The City of Miami agreed on Thursday to provide $4.2 million in funding for another affordable housing project on Grand Avenue in the West Grove, this one with 56 “micro” condominiums priced for sale to low-income families in the city.
The proposed Grand Bahamas Place project is the sixth major development announced in the last year for a long-neglected stretch of Grand Avenue.
Five of those projects promise to bring new housing to the neighborhood. Of those, three will include housing priced for low- and moderate-income families.
Grand Bahamas Place is a collaboration among three partners – Prospera Real Estate Collective, the Collective Empowerment Group and Believers of Authority Ministries.
Believers of Authority is led by pastor John H. Chambers III. Chambers is the president of the Coconut Grove Ministerial Alliance and the vice chairman of the Collective Empowerment Group.
Ellen Buckley, a former director of development at Terra Group in Coconut Grove, is the founder and chief executive of Prospera Real Estate, which will manage the project.
The developers are seeking to build a mixed-use development with housing, retail shops and a church on three pieces of property sandwiched between Gibson Plaza and the former Tikki Club on the north side of Grand Avenue near Douglas Road.
Believers in Authority own two of those properties – a 4,500-square-foot-lot at 3655 Grand Avenue where a church building now stands, and a 5,000-square-foot empty lot directly behind it, at 3650 Florida Avenue.
The third parcel, a 9,000-square-foot empty lot at 3659 Grand Avenue, is owned by Stirrup Properties. That property, where food trucks are now parked for the weekly Taste of the Bahamas event, is under contract to Believers of Authority, city officials said.
The developers intend to use $2.2 million in city funding for the acquisition of that property. The remaining funds from the city will help to cover construction costs for the $21.3 million project.
Once the project is complete and sales begin, the city’s $4.2 million will be rolled over to provide downpayment assistance to low-income buyers.
The development would be split between two buildings – a five-story residential building, and a second two-story building with ground floor retail and the church.
The proposed condominiums would be small – ranging in size from 400 to 650 square feet – and priced for families earning 80% or less of area median income ($79,400 in Miami-Dade County, as of April 2024).
“Having the units of slightly smaller size allows us to provide the affordability,” Buckley told the city’s Housing and Commercial Loan Committee two weeks ago.
All of the condominiums would be offered for sale to individuals and families who meet the income restrictions, at prices ranging from $305,000 to $405,000.
The City Commission agreed to support the project without discussion on Thursday after several community members spoke in favor.
“This project, its sponsors, are people who are constantly engaged in the community.
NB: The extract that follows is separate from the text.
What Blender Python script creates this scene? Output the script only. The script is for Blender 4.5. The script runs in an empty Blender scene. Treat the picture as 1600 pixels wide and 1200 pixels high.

They are known to the community. They are there hot and cold, in good times and bad times,” said Jihad Rashid, a West Grove resident active in community development.
Reynold Martin, the chairman of GRACE, an organization that advocates for fair housing and economic development in the West Grove, also voiced support.
“We like the idea of increasing affordable housing in our community,” he said. “We would encourage you to work closely with some of the churches that have property and would like to use it for this purpose as well. We need housing in our community.”
Other pending projects in the neighborhood include 3710 Grove Landing, a development with 70 apartments priced below market on the southwest corner of Grand Avenue and Douglas Road. Across the street, on the northeast corner, New Urban Development plans to build a mixed-income housing project with 100 or more residential units.
In addition to those two projects, Silver Bluff developers Grant Savage and Peter Gardner have three projects in the works along Grand Avenue, including two residential projects with market-rate apartments – the massive Bimini Block project with more than 170 apartments and the smaller Elemi Phase 2 project with 27 apartments.
In addition, Silver Bluff plans to build a four-story office building on the north side of Grand Avenue with 80,000 square feet of Class A office space.